The non-marine Triassic displays distinct regional differences in tetrapod fossil assemblages even in adjacent regions, and these patterns have been hypothesized to reflect provincialism. For example, in the “Middle Triassic” of Gondwana, the Río Seco de la Quebrada Formation (Puesto Viejo Group) in western Argentina shares a number of taxa with the Cynognathus AZ of the Burgersdorp Formation (Karoo Basin) in South Africa. In contrast, the nearby Chañares Formation of northwestern Argentina is compositionally distinct and shows more affinities with the Dinodontosaurus AZ of the lower Santa Maria Formation in southern Brazil and the top of the upper Omingonde Formation of Namibia. These problems are exacerbated by recent radioisotopic dates from the Chañares Formation and the Puesto Viejo Group that suggest these units are actually Carnian in age.

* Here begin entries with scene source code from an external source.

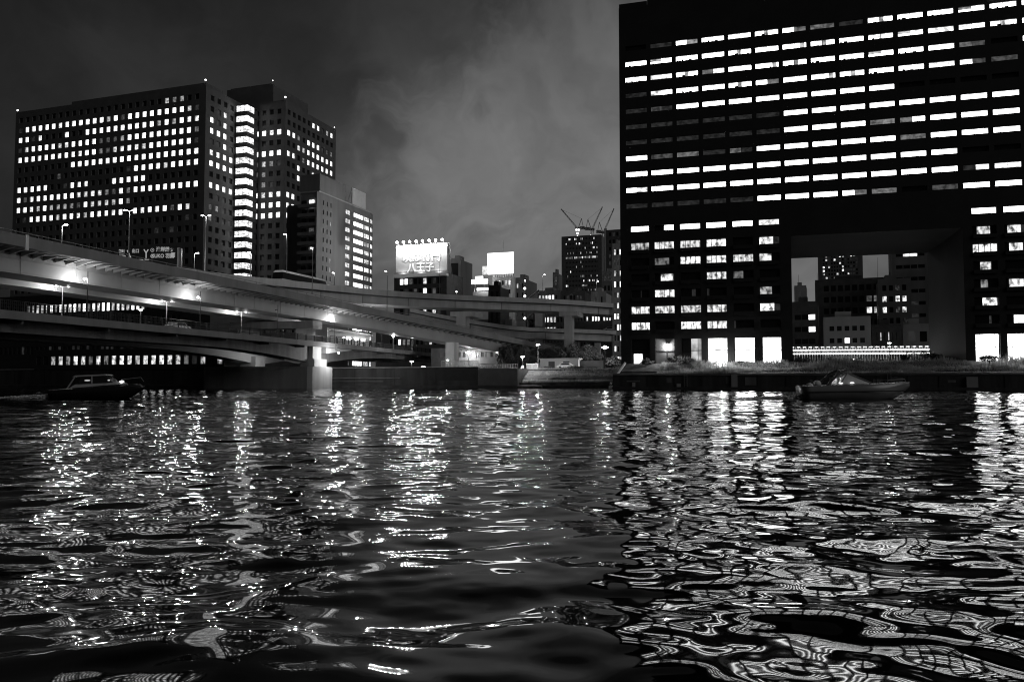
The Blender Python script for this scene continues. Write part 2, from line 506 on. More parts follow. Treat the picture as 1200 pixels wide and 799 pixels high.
pa = Vector((*bank_pt(QP, s_l - 0.4, -0.1), 0.9)); pb = Vector((*bank_pt(QP, s_l + 1.2, 7), 4.8))
sloping.tube(pa, pb, 0.22, n=5)
tag(sloping.build('stair_kerb', M_white), 'pale sloping kerb climbing the bank left of the tall tower', 'kerb')
# left bank
s_e = hit(612, 447, (QL[0], QL[1]), ANG)[0]; s_c = hit(560, 447, (QL[0], QL[1]), ANG)[0]; s_p = hit(389, 447, (QL[0], QL[1]), ANG)[0]
o = wedge('left_embankment', QL, -420, s_c, [(1.5, -1), (1.5, 4.0), (40, 4.0), (40, -1)], M_asph); o['kind'] = 'structure'
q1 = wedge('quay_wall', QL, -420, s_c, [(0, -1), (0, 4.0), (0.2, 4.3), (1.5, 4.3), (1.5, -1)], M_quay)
tag(q1, 'long dark quay wall with pipes under the road bridge', 'quay wall')
q1b = wedge('footing_ledge', QL, -420, s_c + 14, [(-1.5, -1), (-1.5, 0.5), (-0.01, 0.6), (-0.01, -1)], M_quay); q1b.parent = q1
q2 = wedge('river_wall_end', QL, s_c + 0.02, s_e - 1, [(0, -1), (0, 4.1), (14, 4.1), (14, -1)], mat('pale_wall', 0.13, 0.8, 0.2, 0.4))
tag(q2, 'smooth paler grey river wall where the grass bank begins', 'river wall')
for k in range(22):
    m = MB(); sx = -150 + k*9.5
    if sx > s_c - 1: break
    m.obox((QL[0], QL[1]), E_, N_, sx, sx + .12, 0.003, .08, 0.6, 4.2); m.build('wall_joint', M_dark, q1)
for (a_, b__, z_) in ((-30, -6, 2.0), (-24, -10, 1.3)):
    m = MB(); m.obox((QL[0], QL[1]), E_, N_, a_, b__, .1, .25, z_, z_ + .15); m.build('pipe', M_conc_dark, q1)
m = MB(); m.obox((QL[0], QL[1]), E_, N_, s_c - 11, s_c - .4, .003, .03, 1.6, 3.9); m.build('patch', M_dark, q1)
cap = wedge('coping', QL, -420, s_c, [(-0.15, 4.302), (-0.15, 4.48), (1.5, 4.48), (1.5, 4.302)], M_conc); cap.parent = q1
# mid bank: grass slope between the two
s0 = hit(606, 447, (QM[0], QM[1]), ANG)[0]; s1 = hit(728, 447, (QM[0], QM[1]), ANG)[0]
M_grass = mat('grass_soil', 0.09, 0.95, 0.5, 0.9, 0.6)
o = wedge('grass_slope', QM, s0 - 2, s1 + 8, [(0, -1), (0, 1.1), (1.2, 1.3), (2.0, 2.0), (7, 3.6), (9, 4.1), (30, 4.1), (30, -1)], M_grass); o['kind'] = 'structure'
o = wedge('slope_kerb', QM, s0 - 2, s1 + 8, [(-0.8, -1), (-0.8, 0.55), (-0.01, 0.6), (-0.01, -1)], M_quay)
tag(o, 'low concrete toe kerb at the water below the grass slope', 'kerb')
mb = MB(); mb.tube((*U(607, 447, 168).xy, 2.2), (*U(613, 447, 171).xy, 4.6), 0.28, n=5)
tag(mb.build('slope_rail', M_white), 'short lit sloping rail where the river wall meets the grass bank', 'rail')

# grass and reeds, one object per bank
def grass(name, label, n, area, hfun, m, seed):
    rng = random.Random(seed)
    mb = MB()
    for _ in range(n):
        Q, s, d, z = area(rng)
        h = hfun(s, d, rng)
        if h <= 0: continue
        p = bank_pt(Q, s, d)
        a = rng.uniform(0, PI); w = rng.uniform(0.04, 0.09)
        lx, ly = rng.uniform(-0.4, 0.4)*h, rng.uniform(-0.4, 0.4)*h
        dx, dy = math.cos(a)*w, math.sin(a)*w
        mb.quad([(p[0] - dx, p[1] - dy, z - 0.05), (p[0] + dx, p[1] + dy, z - 0.05), (p[0] + lx*.5 + dx*.6, p[1] + ly*.5 + dy*.6, z + h*0.6)])
        mb.quad([(p[0] - dx*.8, p[1] - dy*.8, z + h*.1), (p[0] + lx + dx*.3, p[1] + ly, z + h), (p[0] + lx*.5 + dx, p[1] + ly*.5, z + h*0.5)])
    o = mb.build(name, m); o['kind'] = 'stuff'; o['label'] = label; o['category'] = 'grass'
M_blade = mat('grass_blades', 0.5, 0.7, 0.45, 0.7)
def translucent(m, k=.45):
    N, L = m.node_tree.nodes, m.node_tree.links
    b = N['Principled BSDF']; t = N.new('ShaderNodeBsdfTranslucent'); mx = N.new('ShaderNodeMixShader')
    mx.inputs[0].default_value = k
    c = b.inputs['Base Color'].links[0].from_socket
    L.new(c, t.inputs['Color']); L.new(b.outputs[0], mx.inputs[1]); L.new(t.outputs[0], mx.inputs[2])
    L.new(mx.outputs[0], N['Material Output'].inputs['Surface'])
translucent(M_blade, .5)
def clump(s, d, k=0.35): return 0.5 + 0.5*math.sin(s*k + 1.3*math.sin(s*0.23 + d*0.5))*math.cos(d*0.8 + s*0.11)
def area_r(rng):
    s = rng.uniform(6, 95); d = rng.uniform(1.2, 11.5)
    z = 2.8 if d < 6 else 3.2 + (d - 6)/4.5*1.5 if d < 10.5 else 4.7
    return QP, s, d, z
grass('reeds', 'pale reeds and grass on the bank in front of the tower', 42000, area_r, lambda s, d, r: (0.12 + 1.5*clump(s, d)**2)*r.uniform(.4, 1.15)*(0.35 if d < 3.5 and s > 20 else 1), M_blade, 3)
def area_m(rng):
    s = rng.uniform(s0 + 1, s1 - 1); d = rng.uniform(0.4, 10)
    z = 1.3 if d < 1.2 else 1.3 + (d - 1.2)/5.8*2.3 if d < 7 else 3.6 + (d - 7)/4*.5
    return QM, s, d, z
grass('bank_grass', 'mown grass slope left of the tower', 16000, area_m, lambda s, d, r: r.uniform(.08, .28)*(2.2 if (int(d*0.55 + s*0.03) % 2 == 0) else 0.8), M_blade, 4)

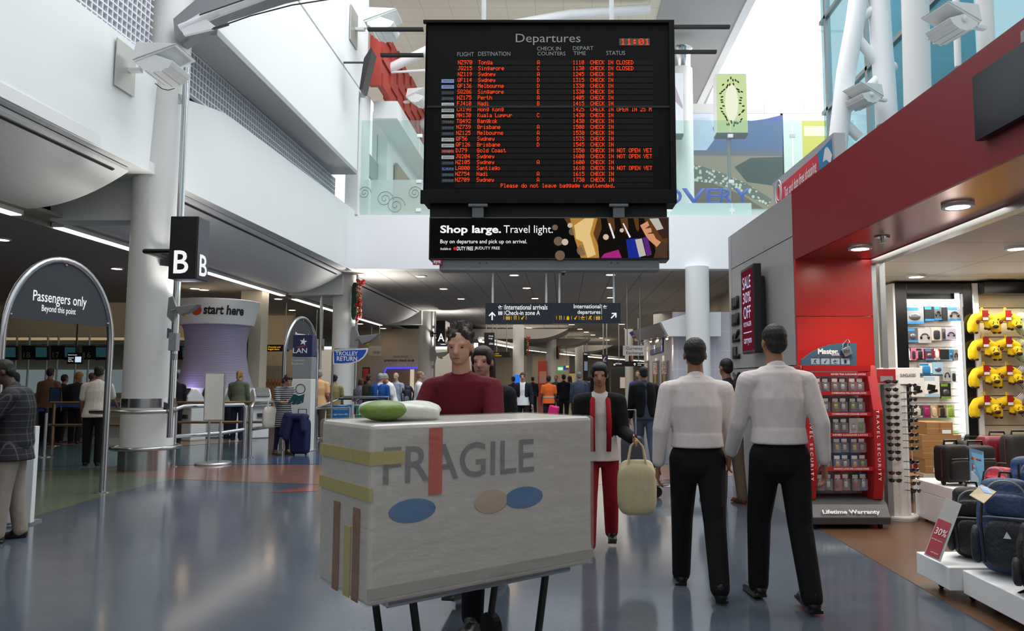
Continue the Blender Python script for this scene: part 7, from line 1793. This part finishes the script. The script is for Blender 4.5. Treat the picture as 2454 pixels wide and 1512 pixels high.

We provide new data for the biostratigraphy and biogeography of these units in the form of the first record of a stahleckeriine dicynodont from the Chañares Formation, an ulna referable to Stahleckeria. This new occurrence strengthens the correlation between Chañares, Santa Maria, and the top of Omingonde units but reinforces the differences with the Río Seco de la Quebrada and Burgersdorp units. Hypotheses for this provincialism include assemblages of different ages, distinct environments controlled by paleolatitude or paleotopography between basins that formed a barrier to faunal interchange.